Pariante, nel frattempo, è già passato dalla parte degli scissionisti, e la sua mossa gli provoca la vendetta del clan: il 5 dicembre del 2004 dei killer uccidono nel suo ristorante Enrico Mazzarella, già arrestato nel 2003 per associazione camorristica e da sempre braccio destro di Pariante, nonché ristoratore.

Ma non è finita: il 24 gennaio del 2005, di sera, Attilio Romanò si trova ancora nel negozio di telefonini dove lavora. Entrano dei sicari e lo uccidono con cinque colpi di pistola, ma sbagliano bersaglio. Il vero obiettivo, in una vendetta trasversale, era Salvatore Luise, nipote di Pariante.

Dopo un centinaio di morti, numerosi regolamenti di conti e vendette trasversali, la prima faida di Scampia termina il 16 settembre 2005 con l’arresto di Paolo Di Lauro, che sei anni dopo si vedrà confermata la condanna a 29 anni di carcere.  

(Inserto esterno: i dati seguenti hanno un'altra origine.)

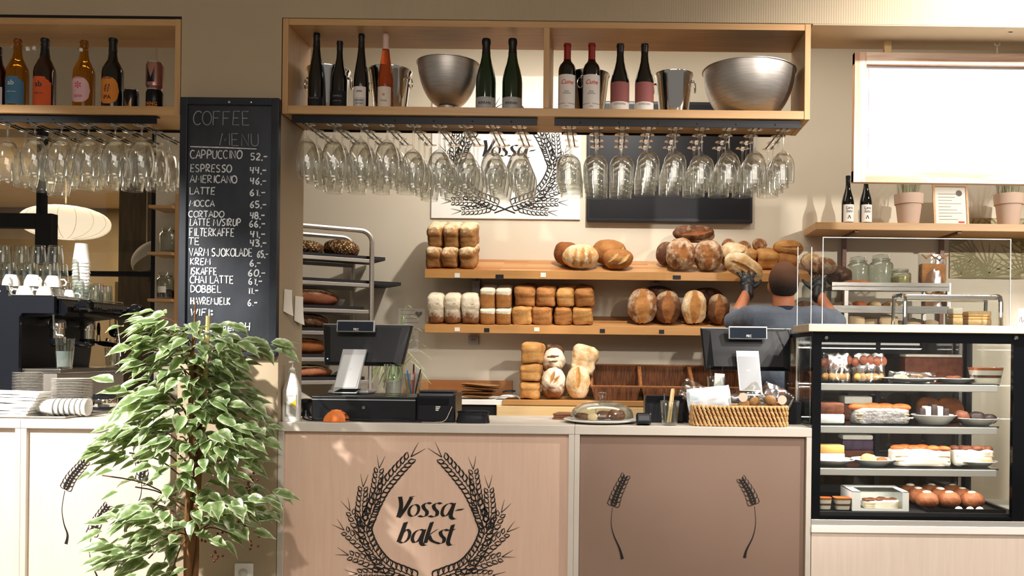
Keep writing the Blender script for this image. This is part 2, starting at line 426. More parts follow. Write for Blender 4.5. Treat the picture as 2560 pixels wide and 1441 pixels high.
thin('jar_glass', 'F2F5F2', .05, .04, pw=2.4)
thin('wrap', 'F6F5F2', .10, .16, pw=1.6)
# ================================================================ room shell
ZL = 2.831; T = .305; XP0, XP1 = -1.983, -1.519
w = MB(); w.bb(XP0, XP1, 0, T, 0, ZL); struct(w.build('wall_pillar', 'paint_beige', smooth=0))
m = M('lintel_paint', 'B2A187', .8, col2='B6A58B', vs=3); N, L = m.node_tree.nodes, m.node_tree.links   # finely ribbed plaster
tc = N.new('ShaderNodeTexCoord'); wv = N.new('ShaderNodeTexWave'); wv.inputs['Scale'].default_value = 28
L.new(tc.outputs['Object'], wv.inputs['Vector']); bp = N.new('ShaderNodeBump'); bp.inputs['Strength'].default_value = .25; bp.inputs['Distance'].default_value = .003
L.new(wv.outputs['Fac'], bp.inputs['Height']); L.new(bp.outputs[0], N['Principled BSDF'].inputs['Normal'])
w = MB(); w.bb(-1.15, 4.0, 0, T, ZL, 3.62); struct(w.build('wall_lintel', 'lintel_paint', smooth=0))
w = MB(); w.bb(.94, 4.0, .001, T, ZL-.006, ZL-.0003); struct(w.build('trim_4', 'paint_beige', smooth=0))
w = MB(); w.bb(-4.6, -1.15, 0, T, ZL, 3.62); struct(w.build('wall_front', 'paint_beige', smooth=0))
w = MB(); w.bb(4.0, 5., 0, T, 0, 3.62); w.bb(-4.6, -4.2, 0, T, 0, ZL); struct(w.build('wall_side', 'paint_beige', smooth=0))
XB = PX(386, 2.05, 1.5).x
w = MB(); w.bb(XB, 5., 2.05, 2.25, 0, 3.62); struct(w.build('wall_back', 'paint_back', smooth=0))
w = MB(); w.bb(4.9, 5., T, 2.05, 0, 3.62); struct(w.build('wall_right', 'paint_back', smooth=0))
w = MB(); w.bb(-7.5, 5., T, 2.25, 3.62, 3.72); w.bb(-7.5, 5., -5.5, T, 3.62, 3.72); struct(w.build('ceiling', 'ceiling_paint', smooth=0))
w = MB(); w.bb(-7.5, 5., -5.5, 6.4, -.1, 0); struct(w.build('floor', 'floor_tile', smooth=0))
# room beyond the glazed partition
w = MB(); w.bb(-7.5, XB+.6, 5.4, 5.5, 0, 3.0); struct(w.build('wall_far', 'far_wall', smooth=0))
w = MB(); w.bb(-7.5, XB, 2.06, 2.24, 2.905, 3.62); struct(w.build('wall_back_upper', 'paint_back', smooth=0))
w = MB(); w.bb(-7.5, XB+.2, 2.25, 5.5, 2.81, 2.9)
for i in range(4): w.bb(-7.5, XB+.1, 2.9+i*.75, 2.912+i*.75, 2.807, 2.812)
struct(w.build('ceiling_far', M('ceiling_far_paint', 'E3CBA2', .85), smooth=0))
w = MB(); w.bb(-7.6, -7.5, T, 5.5, 0, 3.62); struct(w.build('wall_left', 'far_wall', smooth=0))
w = MB(); w.bb(XB, XB+.1, 2.25, 5.5, 0, 3.0); struct(w.build('wall_far_right', 'far_wall', smooth=0))
a = PX(312, 3.0, 1.5).x; b = PX(384, 3.0, 1.5).x
w = MB(); w.bb(a, b+.25, 2.9, 3.3, 0, 2.81); struct(w.build('column_concrete', 'concrete', smooth=0))
# black steel partition with panes
win = struct(thing('window_1', 'black steel glazed partition behind the espresso machine', 'window', (0, 0, 0))); del win['category']
x0 = PX(103, 2.1, 2.).x; f = MB()
f.bb(XB-.035, XB+.003, 2.06, 2.12, 0, 2.9); f.bb(x0-.012, x0+.012, 2.06, 2.12, 1.9, 2.9)
z1 = P(300, 692, 2.1).z; z0 = P(300, 680, 2.1).z
f.bb(-7.5, XB-.035, 2.06, 2.12, z1, z0); f.build('window_frame', 'black_steel', win, smooth=0)
f = MB(); f.bb(-7.45, XB-.036, 2.085, 2.09, 0, z1-.001); f.bb(-7.45, x0-.013, 2.085, 2.09, z0+.001, 2.8); f.bb(x0+.013, XB-.036, 2.085, 2.09, z0+.001, 2.8)
f.build('pane', 'pane', win, smooth=0)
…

Oggi, dopo sette anni di detenzione (tre dei quali a carcere duro) e numerosi sequestri tra appartamenti, yacht, ferrari, ristoranti e quote azionarie, Pariante decide finalmente di collaborare. Dichiara che il clan dei casalesi è ormai finito, mentre in realtà è ancora ben attivo in molte regioni italiane e in altri paesi europei, tra appalti, edilizia, immobiliare, traffico di droga e “smaltimento” dei rifiuti. Ma “Chiappariello” potrebbe ancora rivelare molto, dal momento che, almeno fino al 2004, era il braccio destro e il tesoriere dei Di Lauro, oltre a gestirne il riciclaggio di denaro.